On the other hand, civic nationalism would seem either to justify withholding or withdrawing citizenship from those not subscribing to the nation's political creed or, alternatively, assuming an ideological homogeneity that must be rare in today's societies.

Finally, consistent application of civic criteria seems insufficient to mark out a nation rather than a political movement or a charity. The constitutions of modern liberal democracies resemble each other closely. Subscribing to one of them does not explain why one's allegiance should be to one national community rather than another. Adding a territorial criterion would be purely ad hoc since the political principles of embodied in a liberal constitution do not themselves explain why one's sense of solidarity should fall short at a state border. As a matter of fact, it would be misleading to divorce the importance of, say, the U.S. Constitution for U.S. citizens, from its historical role in the nation's formative events.

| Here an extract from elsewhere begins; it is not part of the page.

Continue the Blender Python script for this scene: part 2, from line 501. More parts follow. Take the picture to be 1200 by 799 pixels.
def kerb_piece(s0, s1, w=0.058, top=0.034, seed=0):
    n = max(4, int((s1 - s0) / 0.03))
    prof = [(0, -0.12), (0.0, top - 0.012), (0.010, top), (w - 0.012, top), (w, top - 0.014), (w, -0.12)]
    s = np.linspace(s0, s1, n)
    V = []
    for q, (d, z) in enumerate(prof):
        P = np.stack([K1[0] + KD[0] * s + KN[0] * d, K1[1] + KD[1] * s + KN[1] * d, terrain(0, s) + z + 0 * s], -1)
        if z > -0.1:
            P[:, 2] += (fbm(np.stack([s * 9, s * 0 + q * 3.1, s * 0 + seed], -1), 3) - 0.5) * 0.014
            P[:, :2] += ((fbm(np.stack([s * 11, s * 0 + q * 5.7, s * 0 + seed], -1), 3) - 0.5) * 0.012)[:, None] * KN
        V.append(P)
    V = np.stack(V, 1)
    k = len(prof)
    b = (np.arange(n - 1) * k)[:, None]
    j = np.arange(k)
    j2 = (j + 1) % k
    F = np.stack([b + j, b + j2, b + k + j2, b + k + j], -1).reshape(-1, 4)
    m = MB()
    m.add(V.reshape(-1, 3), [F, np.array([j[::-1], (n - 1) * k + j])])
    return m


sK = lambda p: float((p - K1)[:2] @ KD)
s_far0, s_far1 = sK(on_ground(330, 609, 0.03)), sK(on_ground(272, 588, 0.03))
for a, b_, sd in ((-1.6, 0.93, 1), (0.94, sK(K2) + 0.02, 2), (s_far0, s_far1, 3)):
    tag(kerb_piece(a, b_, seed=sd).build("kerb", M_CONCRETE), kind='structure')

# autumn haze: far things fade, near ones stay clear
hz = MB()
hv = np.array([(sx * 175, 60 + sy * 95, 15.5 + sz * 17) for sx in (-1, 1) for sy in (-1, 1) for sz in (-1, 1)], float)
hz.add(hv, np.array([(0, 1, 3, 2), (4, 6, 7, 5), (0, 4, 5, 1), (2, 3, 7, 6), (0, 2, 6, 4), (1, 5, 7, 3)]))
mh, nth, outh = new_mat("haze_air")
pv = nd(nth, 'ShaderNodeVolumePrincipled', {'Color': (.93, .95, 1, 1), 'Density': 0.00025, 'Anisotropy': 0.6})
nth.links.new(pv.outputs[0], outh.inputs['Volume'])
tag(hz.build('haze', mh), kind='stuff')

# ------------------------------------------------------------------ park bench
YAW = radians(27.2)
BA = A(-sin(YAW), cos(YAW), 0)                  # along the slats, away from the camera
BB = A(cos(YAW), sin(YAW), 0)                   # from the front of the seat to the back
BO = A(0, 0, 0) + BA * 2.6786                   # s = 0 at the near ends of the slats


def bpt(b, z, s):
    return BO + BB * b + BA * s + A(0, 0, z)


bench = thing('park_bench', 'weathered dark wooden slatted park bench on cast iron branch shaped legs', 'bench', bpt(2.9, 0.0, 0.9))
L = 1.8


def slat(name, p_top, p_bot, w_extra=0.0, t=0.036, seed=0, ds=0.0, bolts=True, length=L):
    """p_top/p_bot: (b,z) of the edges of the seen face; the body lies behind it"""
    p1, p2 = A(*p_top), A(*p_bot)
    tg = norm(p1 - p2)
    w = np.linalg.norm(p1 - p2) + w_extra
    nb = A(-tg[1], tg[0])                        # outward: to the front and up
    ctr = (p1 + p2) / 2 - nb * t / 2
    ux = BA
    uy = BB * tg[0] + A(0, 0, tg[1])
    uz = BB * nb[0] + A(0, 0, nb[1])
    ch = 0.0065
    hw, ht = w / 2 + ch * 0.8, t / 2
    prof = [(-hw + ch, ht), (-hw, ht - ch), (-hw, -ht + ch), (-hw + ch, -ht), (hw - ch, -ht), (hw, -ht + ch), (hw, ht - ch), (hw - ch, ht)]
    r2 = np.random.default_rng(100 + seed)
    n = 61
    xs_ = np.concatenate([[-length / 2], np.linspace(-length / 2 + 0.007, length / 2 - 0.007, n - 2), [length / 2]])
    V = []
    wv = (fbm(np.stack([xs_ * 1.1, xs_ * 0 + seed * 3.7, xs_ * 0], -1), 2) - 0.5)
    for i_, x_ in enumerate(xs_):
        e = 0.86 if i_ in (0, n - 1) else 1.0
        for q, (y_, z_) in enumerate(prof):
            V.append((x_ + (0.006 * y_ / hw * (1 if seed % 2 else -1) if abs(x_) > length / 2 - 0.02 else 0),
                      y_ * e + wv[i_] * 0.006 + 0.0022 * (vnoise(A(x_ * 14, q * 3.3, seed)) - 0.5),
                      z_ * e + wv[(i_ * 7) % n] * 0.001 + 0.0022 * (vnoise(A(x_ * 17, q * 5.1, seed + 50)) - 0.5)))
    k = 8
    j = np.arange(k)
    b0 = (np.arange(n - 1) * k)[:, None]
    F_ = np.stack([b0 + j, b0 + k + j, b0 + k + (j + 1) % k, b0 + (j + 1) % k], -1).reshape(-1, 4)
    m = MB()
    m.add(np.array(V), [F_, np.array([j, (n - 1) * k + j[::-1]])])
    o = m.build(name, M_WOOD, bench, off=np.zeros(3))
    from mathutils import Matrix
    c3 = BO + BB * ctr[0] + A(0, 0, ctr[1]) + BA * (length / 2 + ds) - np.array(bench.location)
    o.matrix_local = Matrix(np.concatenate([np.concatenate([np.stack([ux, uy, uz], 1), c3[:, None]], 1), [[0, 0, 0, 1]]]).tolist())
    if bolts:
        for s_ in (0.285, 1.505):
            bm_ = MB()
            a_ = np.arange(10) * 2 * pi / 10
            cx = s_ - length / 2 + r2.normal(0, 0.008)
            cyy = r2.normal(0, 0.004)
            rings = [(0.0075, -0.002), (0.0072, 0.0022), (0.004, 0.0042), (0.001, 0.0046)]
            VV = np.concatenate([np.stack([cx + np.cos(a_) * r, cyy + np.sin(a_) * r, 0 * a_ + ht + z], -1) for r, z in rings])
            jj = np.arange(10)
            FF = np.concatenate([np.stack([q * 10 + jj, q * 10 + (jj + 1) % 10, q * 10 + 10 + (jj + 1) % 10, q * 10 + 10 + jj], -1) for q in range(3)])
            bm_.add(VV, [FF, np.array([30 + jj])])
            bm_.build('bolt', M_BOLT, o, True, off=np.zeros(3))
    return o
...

Thus the contrast between civic and ethnic nationalisms may, to some extent, be a red herring.

It seems that all nationalisms, by definition, must be 'particularist' in the following sense. As a nationalist, I believe that my membership in a nation (in whatever way defined) is essential to my personal identity. I believe that I cannot fully express this identity unless I have access to political institutions that reflect the particularity of the nation to which I belong. I assume a relation which, like friendship or kinship, by definition excludes some people and includes others.

Hence a person who works for a nationalist cause - say, a Chechen working for the freedom of Chechnia - need not think of his own nation as superior to others. What makes his cause a 'particularist' one is the fact that it is related to his life in a way that it cannot be related to ours. He is facing choices that would not be within our intelligible reach, since his particular situation is different from ours.

On the other hand, while his belonging to a certain nation rather than another is a fact, what he will do about this fact will depend on what he makes of his identity as a Chechen as opposed to his other, potentially conflicting, loyalties. Acknowledging a fact is compatible with reflecting on it and drawing various conclusions from it. Nothing is implied about whether, say, governments ought to, or ought not to, foster a sense of national belonging among their citizens.

Related questions have previously been discussed by the present writer (Lagerspetz 1992, 1996a).

Literature

Anderson, Benedict (1982): Imagined Communities (London: Verso).

Bauhn, Per (1995): Nationalism and Morality (Lund University Press).

Greenfeld, Liah (1992): Nationalism - Five Roads to Modernity (Harvard University Press).

Häyry, H & Häyry, M (1993): 'Reason and Nation?' International Journal of Moral and Social Studies 8, 143-154.

Lagerspetz, Olli (1992): 'Legitimacy and Trust'. Philosophical Investigations 15, 1-21.

Lagerspetz, Olli (1996a): The Tacit Demand - A Study in Trust (Åbo Academy Press).

Rousseau, J-J (1987): 'On the Social Contract'. In Basic Political Writings (Indianapolis: Hackett).